Does the Taliban want to talk peace with the U.S.?
A team of ex-Taliban officials is quietly promoting negotiations -- and say their old comrades would dump al- Qaida
By Joe Conason
Feb. 05, 2010
Back in early December, I suggested that the Obama "surge" in Afghanistan might not be exactly what it seemed -- and, in fact, that the president may seek a negotiated settlement between the Afghan government and the Taliban, if he expects to meet his early deadline for withdrawal of American troops. Along the same line I noted that Gen. Stanley McChrystal’s own report on the situation in Afghanistan had acknowledged, in passing, that the likeliest outcome of counterinsurgent warfare is negotiation and reconciliation rather than total victory.
No doubt such a settlement would mandate amnesty for Mullah Omar, the Taliban boss who escaped justice in 2001 along with Osama bin Laden, thanks to the incompetence of the Bush war cabinet. That is hardly a pleasing prospect. But the deeper question for American policymakers is whether the Taliban would agree to the U.S. bottom line: the expulsion of al-Qaida from Afghanistan and the renunciation of all ties with bin Laden.
Today, Gareth Porter of Inter Press Service reports on a team of four former high-ranking Taliban officials, who have served as intermediaries between the government and the rebels, and who believe such an agreement is not only possible but likely.

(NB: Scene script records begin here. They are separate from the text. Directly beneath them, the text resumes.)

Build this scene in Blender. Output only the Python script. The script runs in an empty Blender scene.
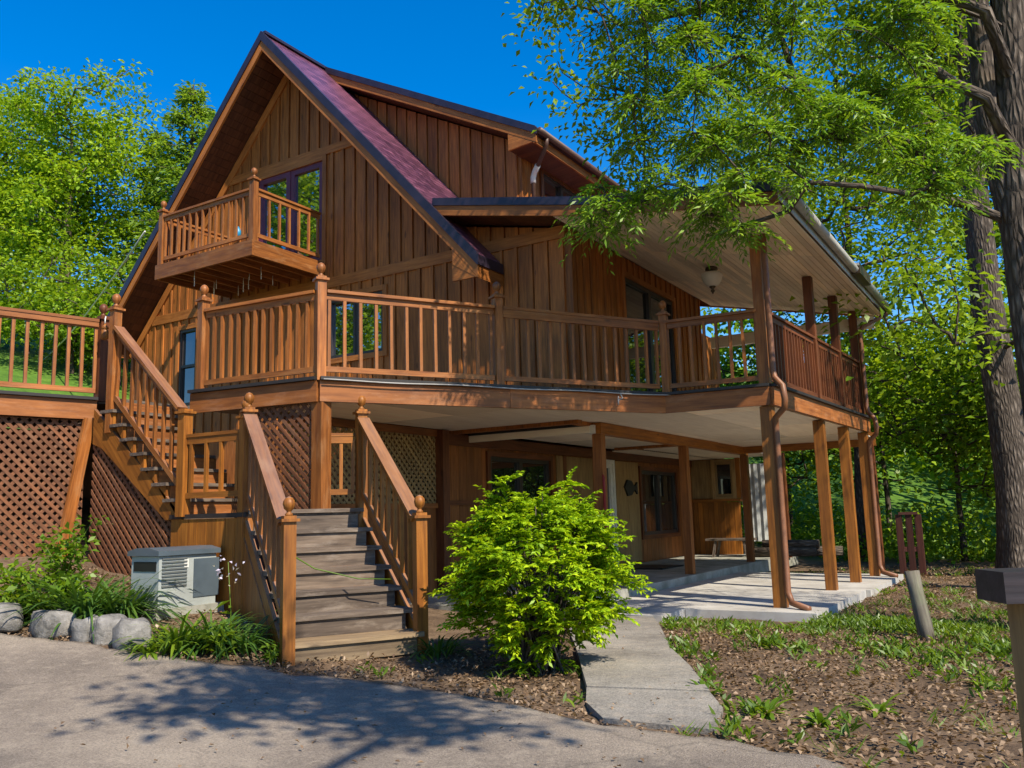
import bpy, math, random
import numpy as np
from mathutils import Vector, Matrix

C = bpy.context.scene
COL = C.collection
rad = math.radians

# ------------------------------------------------------------------ camera
F_PX, PITCH, ROLL, YAW, CAMZ = 859.84, .150578, -.0269509, .554548, 1.24
_f = Vector((-math.sin(YAW)*math.cos(PITCH), math.cos(YAW)*math.cos(PITCH), math.sin(PITCH)))
_r0 = Vector((math.cos(YAW), math.sin(YAW), 0)); _u0 = _r0.cross(_f)
_r = _r0*math.cos(ROLL)+_u0*math.sin(ROLL); _u = -_r0*math.sin(ROLL)+_u0*math.cos(ROLL)
cd = bpy.data.cameras.new('camera'); cam = bpy.data.objects.new('camera', cd); COL.objects.link(cam)
cd.sensor_width = 36; cd.lens = F_PX/1024*36; cd.clip_start = .05; cd.clip_end = 3000
m = Matrix.Identity(4)
for i in range(3):
    m[i][0] = _r[i]; m[i][1] = _u[i]; m[i][2] = -_f[i]
m[0][3], m[1][3], m[2][3] = 0, 0, CAMZ
cam.matrix_world = m
C.camera = cam

# ------------------------------------------------------------------ sky, sun, exposure
SUN_ELEV, SUN_AZ = rad(46), rad(-21)      # azimuth measured from +X, anticlockwise
sd = Vector((math.cos(SUN_AZ)*math.cos(SUN_ELEV), math.sin(SUN_AZ)*math.cos(SUN_ELEV), math.sin(SUN_ELEV)))
w = bpy.data.worlds.new('World'); C.world = w; w.use_nodes = True
nt = w.node_tree; nt.nodes.clear()
sky = nt.nodes.new('ShaderNodeTexSky'); sky.sky_type = 'NISHITA'; sky.sun_disc = False
sky.sun_elevation = SUN_ELEV; sky.sun_rotation = math.pi/2-SUN_AZ
sky.air_density = 1.0; sky.dust_density = .3; sky.ozone_density = 2.2
hs = nt.nodes.new('ShaderNodeHueSaturation'); hs.inputs['Hue'].default_value = .507; hs.inputs['Saturation'].default_value = 1.5
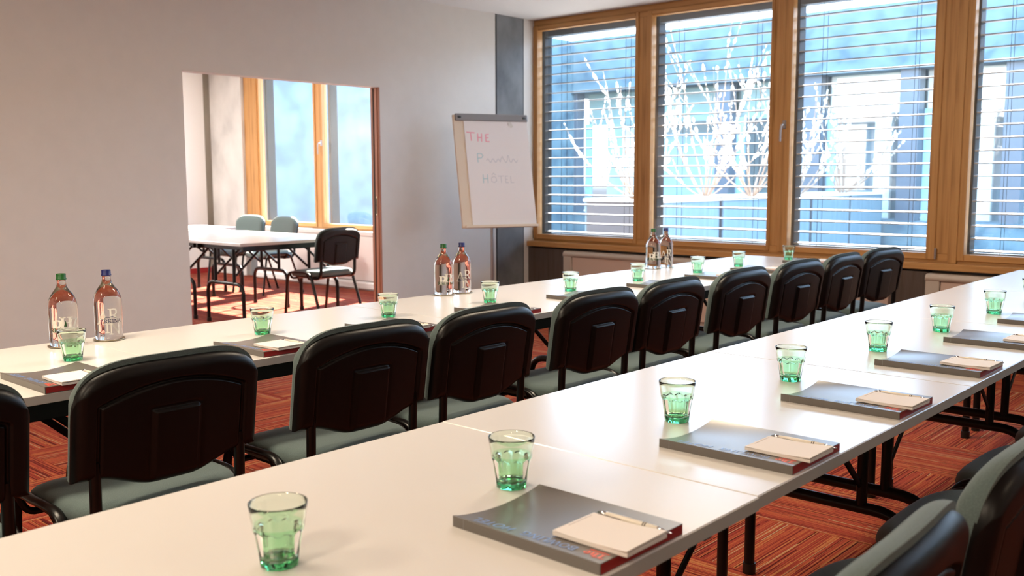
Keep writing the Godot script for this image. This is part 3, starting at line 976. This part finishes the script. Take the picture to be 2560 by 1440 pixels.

The team includes the deposed regime’s former foreign minister and its former ambassador to Pakistan.
"The four Taliban mediators have been encouraging both Karzai and the Taliban leadership to begin with steps toward military de-escalation and confidence-building before proceeding to the central political-military issues that must be negotiated," writes Porter, who interviewed Arsullah Rahmani, a member of the mediation team who is also an elected member of the Afghan parliament, at his home in Kabul.